JPMorgan has committed over $2 billion in debt financing to EXCO Resources, according to a filing with the Securities and Exchange Commission. EXCO announced Dec. 26 it is acquiring oil and gas properties, acreage and other assets from Anadarko Petroleum for approximately $1.6 billion in cash. The company lined up $2.045 billion of financing to use to fund potential the acquisition, including a $1.5 billion senior secured revolver and a $545 million bridge facility. The company is developing a deleveraging strategy and is considering alternate financing plans for the acquisition. Leverage could not be determined. Stephen Smith, EXCO president, declined to comment on what other plans the company may be considering are, but said it would be making a decision toward the end of the month. "We've got the financing to close the deal and that's the main thing," he said.
Dallas-based EXCO has tapped JPMorgan in the past to fund acquisitions, Smith said. It hit up JPMorgan and Credit Suisse last September for a $650 million term loan for its acquisition of entities from Progress Energy (CIN 9/29). Standard & Poor's placed EXCO's ratings on CreditWatch with negative implications after the announcement of the acquisition due to the possible high debt burden, which could weaken the company's credit measures.
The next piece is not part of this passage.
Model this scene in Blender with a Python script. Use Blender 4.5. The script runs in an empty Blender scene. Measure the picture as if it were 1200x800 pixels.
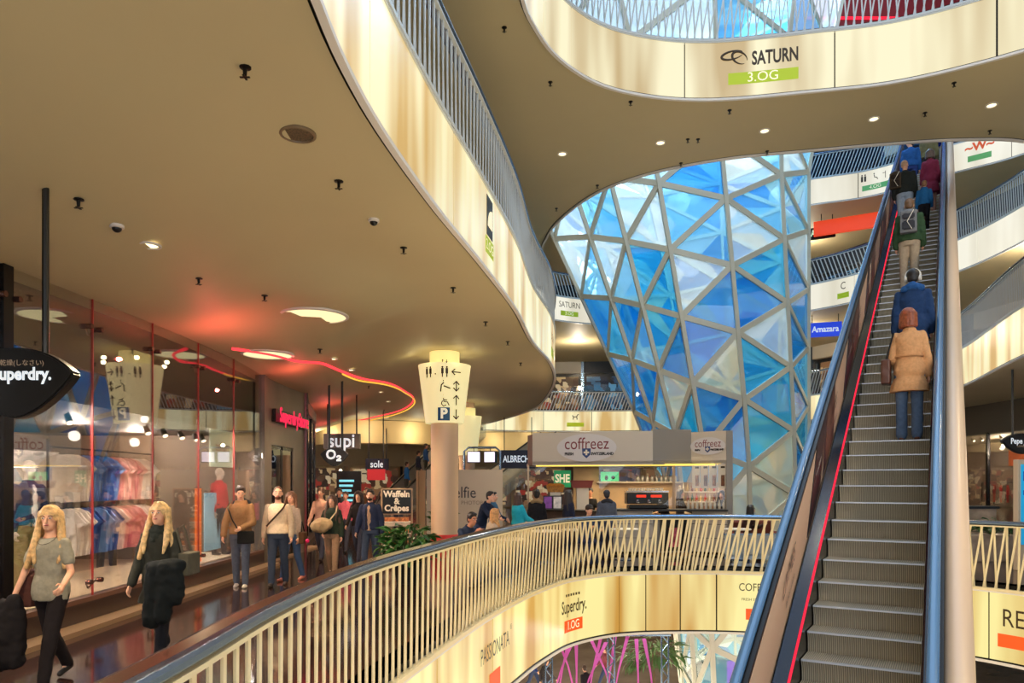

Anadarko, based in Houston, tapped the bank market last July for a 364-day, $24 billion senior unsecured credit facility led by UBS, Credit Suisse and Citigroup to fund the acquisitions of Western Gas Resources and Kerr-McGee Corp., as well as pay off $2.2 billion in debt (7/14). Anadarko's divestiture of properties to EXCO are part of the company's plan for deleveraging after those summer acquisitions, according to a spokesman. He stated the company has other properties it is looking to divest, both off-shore and on-shore, but declined to comment on any potential transactions. A JPMorgan spokeswoman declined comment.